-- YOUR INSTRUCTIONS --
Retype the listing below line for line, but only from the line with "What Blender Python" down to the line with "COL = scene.collection", inclusive. Pictures stay out.
===== MATERIALS PROVIDED
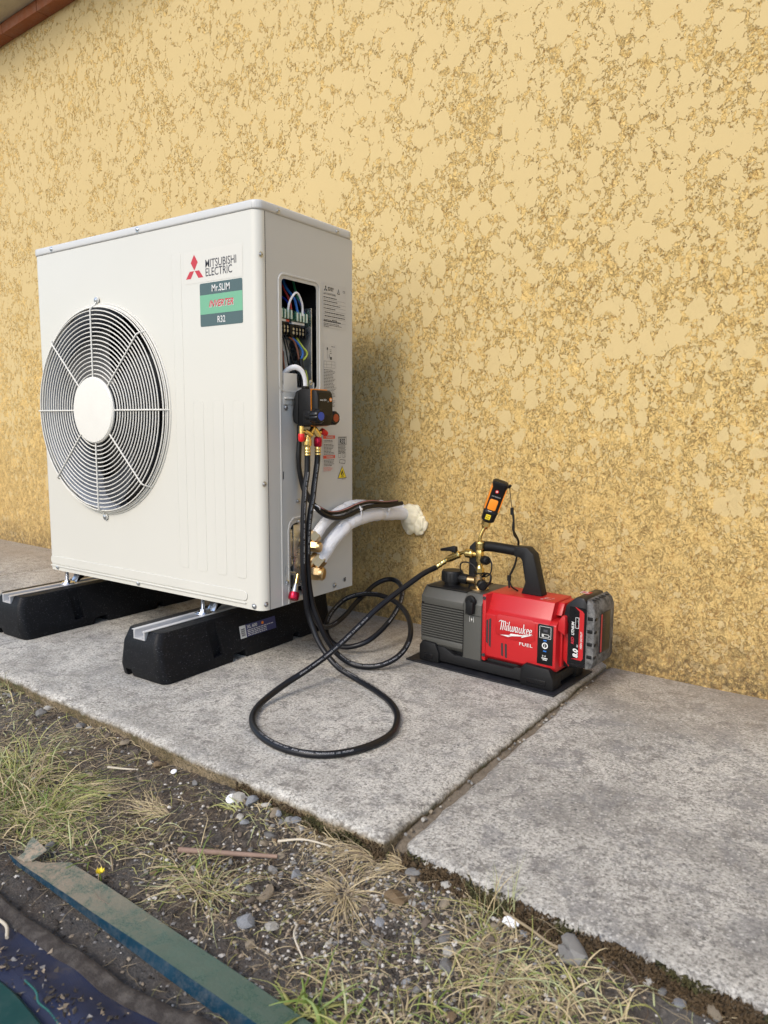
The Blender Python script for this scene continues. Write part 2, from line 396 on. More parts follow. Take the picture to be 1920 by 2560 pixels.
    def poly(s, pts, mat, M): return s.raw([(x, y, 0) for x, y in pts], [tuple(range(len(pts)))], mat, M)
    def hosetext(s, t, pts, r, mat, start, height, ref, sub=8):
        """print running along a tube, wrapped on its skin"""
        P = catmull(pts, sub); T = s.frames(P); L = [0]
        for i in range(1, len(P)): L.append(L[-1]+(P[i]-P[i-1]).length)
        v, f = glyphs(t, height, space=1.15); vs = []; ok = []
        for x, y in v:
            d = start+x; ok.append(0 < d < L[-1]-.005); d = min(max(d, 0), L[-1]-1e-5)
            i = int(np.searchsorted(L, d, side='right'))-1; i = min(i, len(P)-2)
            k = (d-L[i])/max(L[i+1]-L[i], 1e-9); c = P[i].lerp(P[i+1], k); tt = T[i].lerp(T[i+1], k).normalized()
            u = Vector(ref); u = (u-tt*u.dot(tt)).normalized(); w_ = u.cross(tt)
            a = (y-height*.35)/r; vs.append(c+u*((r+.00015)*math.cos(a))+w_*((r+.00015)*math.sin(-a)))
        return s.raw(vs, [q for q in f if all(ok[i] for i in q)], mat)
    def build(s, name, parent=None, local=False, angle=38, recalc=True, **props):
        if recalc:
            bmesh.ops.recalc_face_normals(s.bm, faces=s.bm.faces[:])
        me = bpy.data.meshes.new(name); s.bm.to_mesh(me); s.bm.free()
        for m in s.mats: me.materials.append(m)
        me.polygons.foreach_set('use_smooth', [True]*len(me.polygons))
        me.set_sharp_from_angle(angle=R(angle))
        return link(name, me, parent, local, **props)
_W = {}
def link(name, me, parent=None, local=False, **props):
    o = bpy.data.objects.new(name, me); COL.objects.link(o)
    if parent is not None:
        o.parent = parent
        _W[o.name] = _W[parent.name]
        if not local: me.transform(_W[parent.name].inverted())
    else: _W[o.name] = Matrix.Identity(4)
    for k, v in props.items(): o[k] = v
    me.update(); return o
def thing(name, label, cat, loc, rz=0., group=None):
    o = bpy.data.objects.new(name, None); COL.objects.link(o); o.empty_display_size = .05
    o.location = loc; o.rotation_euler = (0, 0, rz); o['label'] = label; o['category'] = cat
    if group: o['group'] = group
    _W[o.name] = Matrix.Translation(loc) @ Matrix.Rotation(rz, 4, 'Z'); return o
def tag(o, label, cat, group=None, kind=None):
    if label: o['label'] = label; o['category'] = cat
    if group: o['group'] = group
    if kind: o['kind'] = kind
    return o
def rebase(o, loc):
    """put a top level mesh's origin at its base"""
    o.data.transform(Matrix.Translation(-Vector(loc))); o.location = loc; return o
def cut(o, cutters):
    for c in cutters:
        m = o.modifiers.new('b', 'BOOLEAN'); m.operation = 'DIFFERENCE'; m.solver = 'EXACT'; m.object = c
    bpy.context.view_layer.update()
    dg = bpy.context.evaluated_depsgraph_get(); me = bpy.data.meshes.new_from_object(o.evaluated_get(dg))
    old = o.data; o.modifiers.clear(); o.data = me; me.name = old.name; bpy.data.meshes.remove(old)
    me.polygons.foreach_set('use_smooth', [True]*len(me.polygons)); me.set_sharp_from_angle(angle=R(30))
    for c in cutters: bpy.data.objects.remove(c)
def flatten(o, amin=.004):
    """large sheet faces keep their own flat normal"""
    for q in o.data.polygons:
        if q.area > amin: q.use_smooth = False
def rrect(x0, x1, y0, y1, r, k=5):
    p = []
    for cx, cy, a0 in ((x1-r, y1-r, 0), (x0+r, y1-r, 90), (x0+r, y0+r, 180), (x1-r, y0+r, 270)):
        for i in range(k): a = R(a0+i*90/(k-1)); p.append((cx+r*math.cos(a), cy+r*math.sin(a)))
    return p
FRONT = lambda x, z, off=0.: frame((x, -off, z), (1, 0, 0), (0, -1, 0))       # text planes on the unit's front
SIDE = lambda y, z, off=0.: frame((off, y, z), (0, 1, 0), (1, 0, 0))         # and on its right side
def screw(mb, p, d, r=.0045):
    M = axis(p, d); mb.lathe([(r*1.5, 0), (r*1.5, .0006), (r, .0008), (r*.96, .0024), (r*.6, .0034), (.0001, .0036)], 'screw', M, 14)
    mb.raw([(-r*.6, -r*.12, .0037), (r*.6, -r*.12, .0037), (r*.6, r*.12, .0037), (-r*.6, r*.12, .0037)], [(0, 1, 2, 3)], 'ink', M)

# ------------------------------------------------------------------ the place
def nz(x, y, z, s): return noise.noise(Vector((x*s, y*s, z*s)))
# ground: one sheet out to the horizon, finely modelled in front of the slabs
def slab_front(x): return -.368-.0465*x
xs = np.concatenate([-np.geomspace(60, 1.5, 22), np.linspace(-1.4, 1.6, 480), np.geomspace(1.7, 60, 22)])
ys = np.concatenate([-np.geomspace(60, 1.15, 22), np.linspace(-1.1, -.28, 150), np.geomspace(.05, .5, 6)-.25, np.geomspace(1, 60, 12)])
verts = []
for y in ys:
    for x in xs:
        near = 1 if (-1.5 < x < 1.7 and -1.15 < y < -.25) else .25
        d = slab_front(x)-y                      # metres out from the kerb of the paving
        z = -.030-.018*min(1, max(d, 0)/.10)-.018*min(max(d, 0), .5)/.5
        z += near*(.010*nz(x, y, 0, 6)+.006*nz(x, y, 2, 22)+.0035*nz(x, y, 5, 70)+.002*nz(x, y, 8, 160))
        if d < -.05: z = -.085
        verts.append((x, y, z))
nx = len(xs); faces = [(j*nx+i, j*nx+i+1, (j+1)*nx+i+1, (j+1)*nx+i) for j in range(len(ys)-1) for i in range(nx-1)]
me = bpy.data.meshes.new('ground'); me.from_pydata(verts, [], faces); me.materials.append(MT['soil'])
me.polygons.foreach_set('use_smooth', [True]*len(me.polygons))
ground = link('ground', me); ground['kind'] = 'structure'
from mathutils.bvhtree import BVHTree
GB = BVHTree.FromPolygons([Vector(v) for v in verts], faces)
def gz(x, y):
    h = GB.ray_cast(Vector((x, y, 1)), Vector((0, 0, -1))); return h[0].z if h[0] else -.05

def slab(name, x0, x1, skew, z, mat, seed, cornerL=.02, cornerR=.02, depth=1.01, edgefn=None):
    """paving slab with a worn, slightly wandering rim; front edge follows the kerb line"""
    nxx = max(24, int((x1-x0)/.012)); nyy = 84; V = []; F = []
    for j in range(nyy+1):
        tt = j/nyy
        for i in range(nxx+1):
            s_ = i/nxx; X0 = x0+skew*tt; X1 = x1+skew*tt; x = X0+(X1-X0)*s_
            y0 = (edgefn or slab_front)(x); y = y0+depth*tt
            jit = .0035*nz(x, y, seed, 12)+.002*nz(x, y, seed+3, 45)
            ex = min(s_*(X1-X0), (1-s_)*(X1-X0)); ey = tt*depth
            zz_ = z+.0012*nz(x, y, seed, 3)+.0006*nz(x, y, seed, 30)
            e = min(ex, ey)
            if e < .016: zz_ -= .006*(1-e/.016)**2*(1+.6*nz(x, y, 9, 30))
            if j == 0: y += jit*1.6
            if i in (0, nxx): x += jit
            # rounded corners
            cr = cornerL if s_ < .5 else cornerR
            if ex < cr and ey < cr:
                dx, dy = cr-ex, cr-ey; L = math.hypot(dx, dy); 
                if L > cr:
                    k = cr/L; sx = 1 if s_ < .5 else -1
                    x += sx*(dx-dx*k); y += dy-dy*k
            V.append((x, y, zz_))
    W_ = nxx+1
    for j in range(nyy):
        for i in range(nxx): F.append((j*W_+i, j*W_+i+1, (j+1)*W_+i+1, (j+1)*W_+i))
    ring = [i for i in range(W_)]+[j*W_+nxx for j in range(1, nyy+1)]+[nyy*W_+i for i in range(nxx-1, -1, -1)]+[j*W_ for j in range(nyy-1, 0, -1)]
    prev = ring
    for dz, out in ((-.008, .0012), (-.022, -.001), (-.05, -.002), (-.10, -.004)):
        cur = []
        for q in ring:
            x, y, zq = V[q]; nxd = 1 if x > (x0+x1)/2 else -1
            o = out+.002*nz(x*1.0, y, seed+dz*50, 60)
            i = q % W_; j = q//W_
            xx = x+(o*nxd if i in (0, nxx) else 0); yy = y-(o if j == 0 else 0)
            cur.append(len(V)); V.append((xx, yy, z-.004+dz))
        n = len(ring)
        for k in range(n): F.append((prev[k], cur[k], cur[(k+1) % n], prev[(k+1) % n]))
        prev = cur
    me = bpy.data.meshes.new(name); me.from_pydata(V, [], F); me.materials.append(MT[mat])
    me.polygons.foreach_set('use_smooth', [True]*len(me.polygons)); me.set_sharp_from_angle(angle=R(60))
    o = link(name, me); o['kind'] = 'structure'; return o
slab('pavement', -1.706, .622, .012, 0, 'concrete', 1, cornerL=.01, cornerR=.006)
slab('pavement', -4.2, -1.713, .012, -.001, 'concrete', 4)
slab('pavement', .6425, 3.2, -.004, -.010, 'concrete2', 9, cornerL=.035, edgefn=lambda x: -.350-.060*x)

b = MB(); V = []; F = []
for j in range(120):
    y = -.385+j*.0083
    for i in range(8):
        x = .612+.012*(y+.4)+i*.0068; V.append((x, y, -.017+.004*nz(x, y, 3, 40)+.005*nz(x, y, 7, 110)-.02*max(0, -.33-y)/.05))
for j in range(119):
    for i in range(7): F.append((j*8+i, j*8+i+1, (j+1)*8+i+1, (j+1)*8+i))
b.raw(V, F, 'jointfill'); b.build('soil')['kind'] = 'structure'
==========
===== MATERIALS PROVIDED
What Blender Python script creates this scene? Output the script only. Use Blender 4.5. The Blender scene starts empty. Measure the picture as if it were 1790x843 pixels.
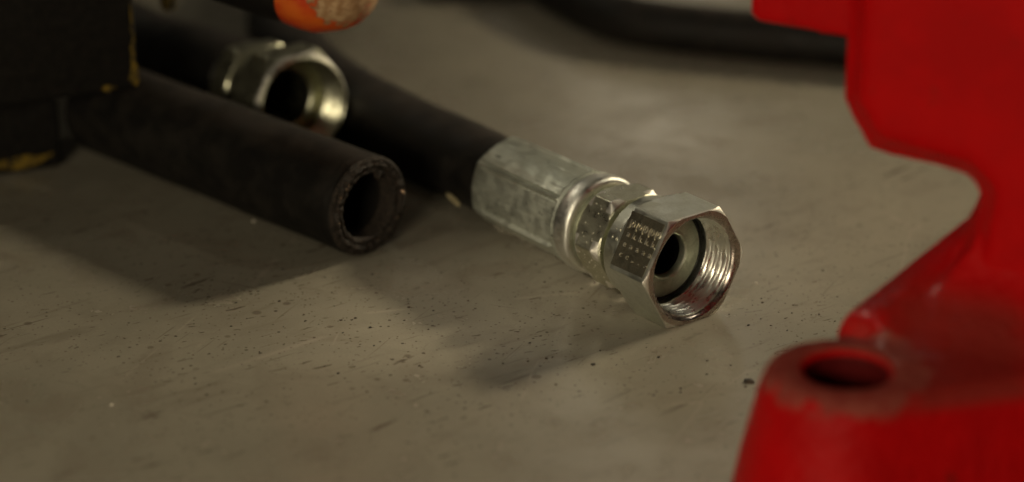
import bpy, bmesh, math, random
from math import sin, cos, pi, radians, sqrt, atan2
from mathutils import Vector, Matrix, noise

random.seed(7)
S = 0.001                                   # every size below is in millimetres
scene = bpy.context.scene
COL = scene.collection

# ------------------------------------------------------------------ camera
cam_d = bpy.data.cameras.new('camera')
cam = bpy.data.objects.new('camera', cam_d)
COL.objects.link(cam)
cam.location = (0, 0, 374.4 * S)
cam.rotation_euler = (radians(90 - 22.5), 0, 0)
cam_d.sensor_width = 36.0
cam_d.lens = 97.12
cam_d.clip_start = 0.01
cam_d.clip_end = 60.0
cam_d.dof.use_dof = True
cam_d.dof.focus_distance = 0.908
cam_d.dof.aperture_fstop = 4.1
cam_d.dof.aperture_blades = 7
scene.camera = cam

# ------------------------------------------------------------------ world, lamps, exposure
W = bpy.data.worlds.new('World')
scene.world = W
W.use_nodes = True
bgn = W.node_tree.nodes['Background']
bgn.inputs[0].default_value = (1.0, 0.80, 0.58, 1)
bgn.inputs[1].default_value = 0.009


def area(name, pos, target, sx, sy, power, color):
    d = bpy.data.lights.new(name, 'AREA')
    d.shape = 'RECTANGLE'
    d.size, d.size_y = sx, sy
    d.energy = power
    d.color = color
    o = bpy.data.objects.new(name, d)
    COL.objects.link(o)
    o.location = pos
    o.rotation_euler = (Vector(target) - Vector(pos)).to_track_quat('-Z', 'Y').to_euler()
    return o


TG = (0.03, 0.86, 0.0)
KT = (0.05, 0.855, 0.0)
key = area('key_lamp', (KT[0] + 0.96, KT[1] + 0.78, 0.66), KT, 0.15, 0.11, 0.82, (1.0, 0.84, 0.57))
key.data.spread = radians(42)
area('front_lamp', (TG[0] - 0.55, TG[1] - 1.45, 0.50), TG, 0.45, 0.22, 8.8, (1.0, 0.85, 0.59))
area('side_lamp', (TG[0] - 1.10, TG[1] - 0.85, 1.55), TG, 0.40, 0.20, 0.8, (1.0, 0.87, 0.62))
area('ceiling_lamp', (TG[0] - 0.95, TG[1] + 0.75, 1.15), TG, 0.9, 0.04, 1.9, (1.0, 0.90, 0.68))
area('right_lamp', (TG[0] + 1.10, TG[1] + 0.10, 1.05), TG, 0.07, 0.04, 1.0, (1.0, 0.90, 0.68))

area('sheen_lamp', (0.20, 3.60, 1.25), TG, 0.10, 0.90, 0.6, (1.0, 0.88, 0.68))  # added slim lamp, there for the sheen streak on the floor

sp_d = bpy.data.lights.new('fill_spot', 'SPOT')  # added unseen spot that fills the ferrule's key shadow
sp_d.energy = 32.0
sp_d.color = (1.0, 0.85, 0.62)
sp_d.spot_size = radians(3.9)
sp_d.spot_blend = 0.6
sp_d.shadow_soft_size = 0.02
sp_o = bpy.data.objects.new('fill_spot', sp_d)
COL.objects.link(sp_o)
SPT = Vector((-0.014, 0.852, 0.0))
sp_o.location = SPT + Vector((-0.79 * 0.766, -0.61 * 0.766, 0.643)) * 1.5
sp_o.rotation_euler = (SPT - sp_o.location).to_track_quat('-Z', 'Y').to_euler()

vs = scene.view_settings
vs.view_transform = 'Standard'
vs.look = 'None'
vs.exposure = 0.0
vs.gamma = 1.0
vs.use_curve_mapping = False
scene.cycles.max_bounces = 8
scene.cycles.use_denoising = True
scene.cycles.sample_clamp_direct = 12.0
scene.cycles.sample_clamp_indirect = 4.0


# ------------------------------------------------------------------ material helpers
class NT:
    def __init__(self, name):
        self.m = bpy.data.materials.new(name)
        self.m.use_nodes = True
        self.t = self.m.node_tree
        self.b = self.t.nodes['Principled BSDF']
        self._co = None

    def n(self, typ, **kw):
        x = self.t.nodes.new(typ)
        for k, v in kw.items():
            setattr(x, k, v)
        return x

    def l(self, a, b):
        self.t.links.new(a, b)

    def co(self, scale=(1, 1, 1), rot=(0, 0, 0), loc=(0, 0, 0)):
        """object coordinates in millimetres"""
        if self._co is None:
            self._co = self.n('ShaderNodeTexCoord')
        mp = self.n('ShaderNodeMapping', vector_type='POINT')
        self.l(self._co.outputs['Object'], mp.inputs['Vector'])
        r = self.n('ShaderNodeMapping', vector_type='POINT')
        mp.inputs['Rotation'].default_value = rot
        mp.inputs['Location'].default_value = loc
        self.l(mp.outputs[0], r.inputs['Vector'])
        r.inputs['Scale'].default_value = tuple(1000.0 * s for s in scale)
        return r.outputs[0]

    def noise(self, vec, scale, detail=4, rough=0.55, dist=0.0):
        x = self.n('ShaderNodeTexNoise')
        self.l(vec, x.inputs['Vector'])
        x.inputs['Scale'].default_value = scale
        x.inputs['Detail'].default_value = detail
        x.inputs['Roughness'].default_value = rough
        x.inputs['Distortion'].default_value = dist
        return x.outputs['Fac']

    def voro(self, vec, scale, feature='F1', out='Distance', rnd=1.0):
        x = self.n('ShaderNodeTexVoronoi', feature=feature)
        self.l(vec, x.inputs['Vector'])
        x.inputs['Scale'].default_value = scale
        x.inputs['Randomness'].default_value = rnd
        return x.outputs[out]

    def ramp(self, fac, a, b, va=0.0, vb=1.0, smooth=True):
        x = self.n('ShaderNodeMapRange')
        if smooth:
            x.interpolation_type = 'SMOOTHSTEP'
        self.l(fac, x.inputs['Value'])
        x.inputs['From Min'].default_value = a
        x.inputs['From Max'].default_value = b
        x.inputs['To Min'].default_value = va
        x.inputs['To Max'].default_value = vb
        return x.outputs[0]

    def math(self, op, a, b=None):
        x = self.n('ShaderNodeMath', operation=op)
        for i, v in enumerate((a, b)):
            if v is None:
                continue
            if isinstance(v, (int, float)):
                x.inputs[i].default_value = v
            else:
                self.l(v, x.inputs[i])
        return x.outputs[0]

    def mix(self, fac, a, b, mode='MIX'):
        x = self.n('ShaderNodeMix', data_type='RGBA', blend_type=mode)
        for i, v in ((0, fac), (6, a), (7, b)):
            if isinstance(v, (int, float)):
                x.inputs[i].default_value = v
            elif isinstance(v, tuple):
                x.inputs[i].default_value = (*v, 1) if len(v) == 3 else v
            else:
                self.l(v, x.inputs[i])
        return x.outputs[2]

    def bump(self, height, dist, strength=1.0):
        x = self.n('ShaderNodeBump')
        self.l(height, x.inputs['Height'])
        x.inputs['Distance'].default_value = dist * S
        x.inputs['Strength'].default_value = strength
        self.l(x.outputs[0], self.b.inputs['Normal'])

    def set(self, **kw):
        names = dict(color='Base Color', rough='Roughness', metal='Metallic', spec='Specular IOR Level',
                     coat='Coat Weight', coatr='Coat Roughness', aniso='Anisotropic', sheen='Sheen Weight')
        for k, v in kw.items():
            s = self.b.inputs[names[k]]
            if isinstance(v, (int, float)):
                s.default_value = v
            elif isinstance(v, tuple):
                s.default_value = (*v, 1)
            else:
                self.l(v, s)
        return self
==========
-- THE SOLUTION --
What Blender Python script creates this scene? Output the script only. Use Blender 4.5. The Blender scene starts empty. Measure the picture as if it were 1790x843 pixels.
import bpy, bmesh, math, random
from math import sin, cos, pi, radians, sqrt, atan2
from mathutils import Vector, Matrix, noise

random.seed(7)
S = 0.001                                   # every size below is in millimetres
scene = bpy.context.scene
COL = scene.collection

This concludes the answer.